Using Cricut Design Space to show how to make labels with Cricut Vinyl
Screenshot of Cricut Design Space when making the labels

Once I had the vinyl cut, I removed it from mat (tip: curl the mat back when removing and not the vinyl so the vinyl itself doesn’t curl), I removed the excess around it and weeded out the center of the letters of the backing paper so I had the letters ready.

Once the letters were weeded, I cut some transfer tape the same size as the letters (tip: you can use official transfer tape, clear contact paper, masking tape, or painters tape – they all work great) and peeled off the backing paper to adhere the transfer tape (sticky side on top of letters). Use the Circut scraping tool (or any hard flat edge will work) to go over the letters and make sure they are adhering to the tape. Then slowly peel off the transfer tape from the backing paper making sure the letters come off with the tape. If a letter is not lifting up, then put the tape back down over that letter, scrape again and then try lifting up a gain.

Then place the transfer tape with letters on the container surface and use the scraper to press on the letters again. Lift up on the transfer tape slowly (tip: if the piece isn’t too wide, I find it easier to lift bottom edit up. The letters seem to stick better on the narrower edge). Again, if the letters are lift up with tape, put that section back down and scrape over again.

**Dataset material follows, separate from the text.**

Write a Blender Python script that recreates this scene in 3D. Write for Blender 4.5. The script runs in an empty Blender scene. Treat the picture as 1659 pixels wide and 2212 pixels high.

Then you have your finished piece. Continue using this method with all jars and containers.

Finished container with label applied
Finished Container showing how to make labels with Cricut Vinyl

Organizing and Using the Jars and Containers

Once the jars were done, I added the items in the correct jar and placed them on the shelf. For items that didn’t go in jars (like liquid bleach, liquid laundry soap, stain sprays, etc), I added to the basket. The Dryer Lint container was placed on dryer to be convenient.

Finished laundry room with jars filled

My laundry room looks so much better now. Next step will be painting the concrete block wall, but that is a project for another day.